_Description of the task_
Reproduce all of the material exactly as shown.

_Recorded information_

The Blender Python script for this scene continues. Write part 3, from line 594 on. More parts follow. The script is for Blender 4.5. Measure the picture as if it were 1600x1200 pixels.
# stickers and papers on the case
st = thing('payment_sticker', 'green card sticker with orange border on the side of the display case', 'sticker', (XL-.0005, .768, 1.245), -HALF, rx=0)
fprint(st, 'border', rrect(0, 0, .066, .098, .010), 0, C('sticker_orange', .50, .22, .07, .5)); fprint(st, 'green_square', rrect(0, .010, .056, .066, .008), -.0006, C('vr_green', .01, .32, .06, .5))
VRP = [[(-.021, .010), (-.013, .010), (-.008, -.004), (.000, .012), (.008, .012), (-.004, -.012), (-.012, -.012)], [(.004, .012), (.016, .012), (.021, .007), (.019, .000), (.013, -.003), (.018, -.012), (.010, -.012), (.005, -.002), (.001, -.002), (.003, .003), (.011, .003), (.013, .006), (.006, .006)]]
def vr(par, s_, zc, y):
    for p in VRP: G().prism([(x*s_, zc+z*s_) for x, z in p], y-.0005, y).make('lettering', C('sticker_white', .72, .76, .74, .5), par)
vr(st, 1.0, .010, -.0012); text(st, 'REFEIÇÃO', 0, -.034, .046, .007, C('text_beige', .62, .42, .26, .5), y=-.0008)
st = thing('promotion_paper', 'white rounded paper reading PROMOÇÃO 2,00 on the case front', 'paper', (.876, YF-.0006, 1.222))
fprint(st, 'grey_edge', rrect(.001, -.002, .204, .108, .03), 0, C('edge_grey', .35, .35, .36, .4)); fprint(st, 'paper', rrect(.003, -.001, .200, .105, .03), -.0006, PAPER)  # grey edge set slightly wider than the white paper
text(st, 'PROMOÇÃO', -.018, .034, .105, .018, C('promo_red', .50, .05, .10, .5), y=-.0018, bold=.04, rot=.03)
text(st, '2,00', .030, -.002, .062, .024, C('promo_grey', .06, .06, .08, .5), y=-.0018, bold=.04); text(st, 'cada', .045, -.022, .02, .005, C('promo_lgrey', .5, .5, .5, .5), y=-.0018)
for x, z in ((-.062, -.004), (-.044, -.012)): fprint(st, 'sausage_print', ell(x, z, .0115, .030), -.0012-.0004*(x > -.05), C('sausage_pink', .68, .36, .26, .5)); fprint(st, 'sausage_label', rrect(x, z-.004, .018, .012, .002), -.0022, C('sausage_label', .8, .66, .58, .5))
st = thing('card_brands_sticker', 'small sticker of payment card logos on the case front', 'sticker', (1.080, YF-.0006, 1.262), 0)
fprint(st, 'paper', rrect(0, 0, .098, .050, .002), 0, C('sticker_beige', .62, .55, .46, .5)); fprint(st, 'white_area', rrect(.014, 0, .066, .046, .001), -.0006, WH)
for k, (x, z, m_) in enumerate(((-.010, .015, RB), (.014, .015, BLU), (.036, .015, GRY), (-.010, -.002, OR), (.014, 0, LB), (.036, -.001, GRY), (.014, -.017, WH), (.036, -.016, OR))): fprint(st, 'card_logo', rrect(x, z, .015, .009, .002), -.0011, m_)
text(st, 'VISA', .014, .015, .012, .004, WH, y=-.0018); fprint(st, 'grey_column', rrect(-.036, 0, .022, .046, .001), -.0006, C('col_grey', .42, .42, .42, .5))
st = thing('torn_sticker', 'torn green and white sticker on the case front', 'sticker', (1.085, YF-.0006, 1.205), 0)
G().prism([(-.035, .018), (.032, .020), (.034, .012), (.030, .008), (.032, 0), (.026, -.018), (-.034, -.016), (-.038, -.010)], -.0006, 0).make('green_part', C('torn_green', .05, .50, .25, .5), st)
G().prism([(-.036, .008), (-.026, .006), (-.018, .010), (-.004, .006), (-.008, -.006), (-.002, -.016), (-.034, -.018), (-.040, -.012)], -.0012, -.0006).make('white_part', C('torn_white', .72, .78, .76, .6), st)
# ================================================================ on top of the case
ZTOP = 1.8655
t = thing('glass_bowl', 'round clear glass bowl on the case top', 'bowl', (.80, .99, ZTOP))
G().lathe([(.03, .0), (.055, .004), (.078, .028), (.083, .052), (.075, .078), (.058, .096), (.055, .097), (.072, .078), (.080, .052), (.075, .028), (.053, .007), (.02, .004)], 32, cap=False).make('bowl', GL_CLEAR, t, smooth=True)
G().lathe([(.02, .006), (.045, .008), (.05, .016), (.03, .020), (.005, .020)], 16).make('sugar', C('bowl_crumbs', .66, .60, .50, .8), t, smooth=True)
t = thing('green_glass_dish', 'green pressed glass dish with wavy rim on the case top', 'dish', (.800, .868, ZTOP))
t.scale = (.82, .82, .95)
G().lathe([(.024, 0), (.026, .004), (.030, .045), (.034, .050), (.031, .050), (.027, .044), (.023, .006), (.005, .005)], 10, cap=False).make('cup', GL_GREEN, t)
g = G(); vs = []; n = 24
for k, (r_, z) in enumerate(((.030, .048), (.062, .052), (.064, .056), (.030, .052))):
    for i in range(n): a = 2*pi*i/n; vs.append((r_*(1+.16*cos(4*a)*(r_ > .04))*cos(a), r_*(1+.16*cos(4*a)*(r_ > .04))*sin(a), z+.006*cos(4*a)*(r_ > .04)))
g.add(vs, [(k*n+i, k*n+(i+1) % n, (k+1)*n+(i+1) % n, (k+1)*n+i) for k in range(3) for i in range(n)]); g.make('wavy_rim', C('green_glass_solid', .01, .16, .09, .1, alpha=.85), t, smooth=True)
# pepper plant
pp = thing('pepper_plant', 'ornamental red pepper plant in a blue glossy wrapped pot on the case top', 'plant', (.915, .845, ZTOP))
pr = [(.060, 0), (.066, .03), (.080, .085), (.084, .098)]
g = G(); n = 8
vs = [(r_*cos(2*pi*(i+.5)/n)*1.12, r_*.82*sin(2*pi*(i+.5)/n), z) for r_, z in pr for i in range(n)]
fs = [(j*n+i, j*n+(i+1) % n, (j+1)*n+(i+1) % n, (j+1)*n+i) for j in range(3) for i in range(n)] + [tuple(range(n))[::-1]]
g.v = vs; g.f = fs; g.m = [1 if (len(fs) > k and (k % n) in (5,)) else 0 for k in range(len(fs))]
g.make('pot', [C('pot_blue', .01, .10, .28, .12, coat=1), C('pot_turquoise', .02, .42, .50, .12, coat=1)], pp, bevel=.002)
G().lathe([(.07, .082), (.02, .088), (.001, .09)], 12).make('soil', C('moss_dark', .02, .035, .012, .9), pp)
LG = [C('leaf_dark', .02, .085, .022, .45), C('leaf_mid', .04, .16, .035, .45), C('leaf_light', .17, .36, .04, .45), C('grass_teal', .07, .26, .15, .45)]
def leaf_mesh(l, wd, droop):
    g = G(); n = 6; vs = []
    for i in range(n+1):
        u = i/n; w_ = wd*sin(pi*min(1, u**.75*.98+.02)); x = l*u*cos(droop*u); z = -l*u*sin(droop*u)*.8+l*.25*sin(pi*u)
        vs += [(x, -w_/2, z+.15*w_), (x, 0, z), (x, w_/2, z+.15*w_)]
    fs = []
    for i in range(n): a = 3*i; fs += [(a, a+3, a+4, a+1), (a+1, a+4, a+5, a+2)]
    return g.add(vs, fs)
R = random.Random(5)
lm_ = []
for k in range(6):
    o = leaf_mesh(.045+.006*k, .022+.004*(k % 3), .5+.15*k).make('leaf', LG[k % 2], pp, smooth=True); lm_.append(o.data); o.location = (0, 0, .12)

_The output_
The Blender Python script for this scene continues. Write part 3, from line 594 on. More parts follow. The script is for Blender 4.5. Measure the picture as if it were 1600x1200 pixels.
# stickers and papers on the case
st = thing('payment_sticker', 'green card sticker with orange border on the side of the display case', 'sticker', (XL-.0005, .768, 1.245), -HALF, rx=0)
fprint(st, 'border', rrect(0, 0, .066, .098, .010), 0, C('sticker_orange', .50, .22, .07, .5)); fprint(st, 'green_square', rrect(0, .010, .056, .066, .008), -.0006, C('vr_green', .01, .32, .06, .5))
VRP = [[(-.021, .010), (-.013, .010), (-.008, -.004), (.000, .012), (.008, .012), (-.004, -.012), (-.012, -.012)], [(.004, .012), (.016, .012), (.021, .007), (.019, .000), (.013, -.003), (.018, -.012), (.010, -.012), (.005, -.002), (.001, -.002), (.003, .003), (.011, .003), (.013, .006), (.006, .006)]]
def vr(par, s_, zc, y):
    for p in VRP: G().prism([(x*s_, zc+z*s_) for x, z in p], y-.0005, y).make('lettering', C('sticker_white', .72, .76, .74, .5), par)
vr(st, 1.0, .010, -.0012); text(st, 'REFEIÇÃO', 0, -.034, .046, .007, C('text_beige', .62, .42, .26, .5), y=-.0008)
st = thing('promotion_paper', 'white rounded paper reading PROMOÇÃO 2,00 on the case front', 'paper', (.876, YF-.0006, 1.222))
fprint(st, 'grey_edge', rrect(.001, -.002, .204, .108, .03), 0, C('edge_grey', .35, .35, .36, .4)); fprint(st, 'paper', rrect(.003, -.001, .200, .105, .03), -.0006, PAPER)  # grey edge set slightly wider than the white paper
text(st, 'PROMOÇÃO', -.018, .034, .105, .018, C('promo_red', .50, .05, .10, .5), y=-.0018, bold=.04, rot=.03)
text(st, '2,00', .030, -.002, .062, .024, C('promo_grey', .06, .06, .08, .5), y=-.0018, bold=.04); text(st, 'cada', .045, -.022, .02, .005, C('promo_lgrey', .5, .5, .5, .5), y=-.0018)
for x, z in ((-.062, -.004), (-.044, -.012)): fprint(st, 'sausage_print', ell(x, z, .0115, .030), -.0012-.0004*(x > -.05), C('sausage_pink', .68, .36, .26, .5)); fprint(st, 'sausage_label', rrect(x, z-.004, .018, .012, .002), -.0022, C('sausage_label', .8, .66, .58, .5))
st = thing('card_brands_sticker', 'small sticker of payment card logos on the case front', 'sticker', (1.080, YF-.0006, 1.262), 0)
fprint(st, 'paper', rrect(0, 0, .098, .050, .002), 0, C('sticker_beige', .62, .55, .46, .5)); fprint(st, 'white_area', rrect(.014, 0, .066, .046, .001), -.0006, WH)
for k, (x, z, m_) in enumerate(((-.010, .015, RB), (.014, .015, BLU), (.036, .015, GRY), (-.010, -.002, OR), (.014, 0, LB), (.036, -.001, GRY), (.014, -.017, WH), (.036, -.016, OR))): fprint(st, 'card_logo', rrect(x, z, .015, .009, .002), -.0011, m_)
text(st, 'VISA', .014, .015, .012, .004, WH, y=-.0018); fprint(st, 'grey_column', rrect(-.036, 0, .022, .046, .001), -.0006, C('col_grey', .42, .42, .42, .5))
st = thing('torn_sticker', 'torn green and white sticker on the case front', 'sticker', (1.085, YF-.0006, 1.205), 0)
G().prism([(-.035, .018), (.032, .020), (.034, .012), (.030, .008), (.032, 0), (.026, -.018), (-.034, -.016), (-.038, -.010)], -.0006, 0).make('green_part', C('torn_green', .05, .50, .25, .5), st)
G().prism([(-.036, .008), (-.026, .006), (-.018, .010), (-.004, .006), (-.008, -.006), (-.002, -.016), (-.034, -.018), (-.040, -.012)], -.0012, -.0006).make('white_part', C('torn_white', .72, .78, .76, .6), st)
# ================================================================ on top of the case
ZTOP = 1.8655
t = thing('glass_bowl', 'round clear glass bowl on the case top', 'bowl', (.80, .99, ZTOP))
G().lathe([(.03, .0), (.055, .004), (.078, .028), (.083, .052), (.075, .078), (.058, .096), (.055, .097), (.072, .078), (.080, .052), (.075, .028), (.053, .007), (.02, .004)], 32, cap=False).make('bowl', GL_CLEAR, t, smooth=True)
G().lathe([(.02, .006), (.045, .008), (.05, .016), (.03, .020), (.005, .020)], 16).make('sugar', C('bowl_crumbs', .66, .60, .50, .8), t, smooth=True)
t = thing('green_glass_dish', 'green pressed glass dish with wavy rim on the case top', 'dish', (.800, .868, ZTOP))
t.scale = (.82, .82, .95)
G().lathe([(.024, 0), (.026, .004), (.030, .045), (.034, .050), (.031, .050), (.027, .044), (.023, .006), (.005, .005)], 10, cap=False).make('cup', GL_GREEN, t)
g = G(); vs = []; n = 24
for k, (r_, z) in enumerate(((.030, .048), (.062, .052), (.064, .056), (.030, .052))):
    for i in range(n): a = 2*pi*i/n; vs.append((r_*(1+.16*cos(4*a)*(r_ > .04))*cos(a), r_*(1+.16*cos(4*a)*(r_ > .04))*sin(a), z+.006*cos(4*a)*(r_ > .04)))
g.add(vs, [(k*n+i, k*n+(i+1) % n, (k+1)*n+(i+1) % n, (k+1)*n+i) for k in range(3) for i in range(n)]); g.make('wavy_rim', C('green_glass_solid', .01, .16, .09, .1, alpha=.85), t, smooth=True)
# pepper plant
pp = thing('pepper_plant', 'ornamental red pepper plant in a blue glossy wrapped pot on the case top', 'plant', (.915, .845, ZTOP))
pr = [(.060, 0), (.066, .03), (.080, .085), (.084, .098)]
g = G(); n = 8
vs = [(r_*cos(2*pi*(i+.5)/n)*1.12, r_*.82*sin(2*pi*(i+.5)/n), z) for r_, z in pr for i in range(n)]
fs = [(j*n+i, j*n+(i+1) % n, (j+1)*n+(i+1) % n, (j+1)*n+i) for j in range(3) for i in range(n)] + [tuple(range(n))[::-1]]
g.v = vs; g.f = fs; g.m = [1 if (len(fs) > k and (k % n) in (5,)) else 0 for k in range(len(fs))]
g.make('pot', [C('pot_blue', .01, .10, .28, .12, coat=1), C('pot_turquoise', .02, .42, .50, .12, coat=1)], pp, bevel=.002)
G().lathe([(.07, .082), (.02, .088), (.001, .09)], 12).make('soil', C('moss_dark', .02, .035, .012, .9), pp)
LG = [C('leaf_dark', .02, .085, .022, .45), C('leaf_mid', .04, .16, .035, .45), C('leaf_light', .17, .36, .04, .45), C('grass_teal', .07, .26, .15, .45)]
def leaf_mesh(l, wd, droop):
    g = G(); n = 6; vs = []
    for i in range(n+1):
        u = i/n; w_ = wd*sin(pi*min(1, u**.75*.98+.02)); x = l*u*cos(droop*u); z = -l*u*sin(droop*u)*.8+l*.25*sin(pi*u)
        vs += [(x, -w_/2, z+.15*w_), (x, 0, z), (x, w_/2, z+.15*w_)]
    fs = []
    for i in range(n): a = 3*i; fs += [(a, a+3, a+4, a+1), (a+1, a+4, a+5, a+2)]
    return g.add(vs, fs)
R = random.Random(5)
lm_ = []
for k in range(6):
    o = leaf_mesh(.045+.006*k, .022+.004*(k % 3), .5+.15*k).make('leaf', LG[k % 2], pp, smooth=True); lm_.append(o.data); o.location = (0, 0, .12)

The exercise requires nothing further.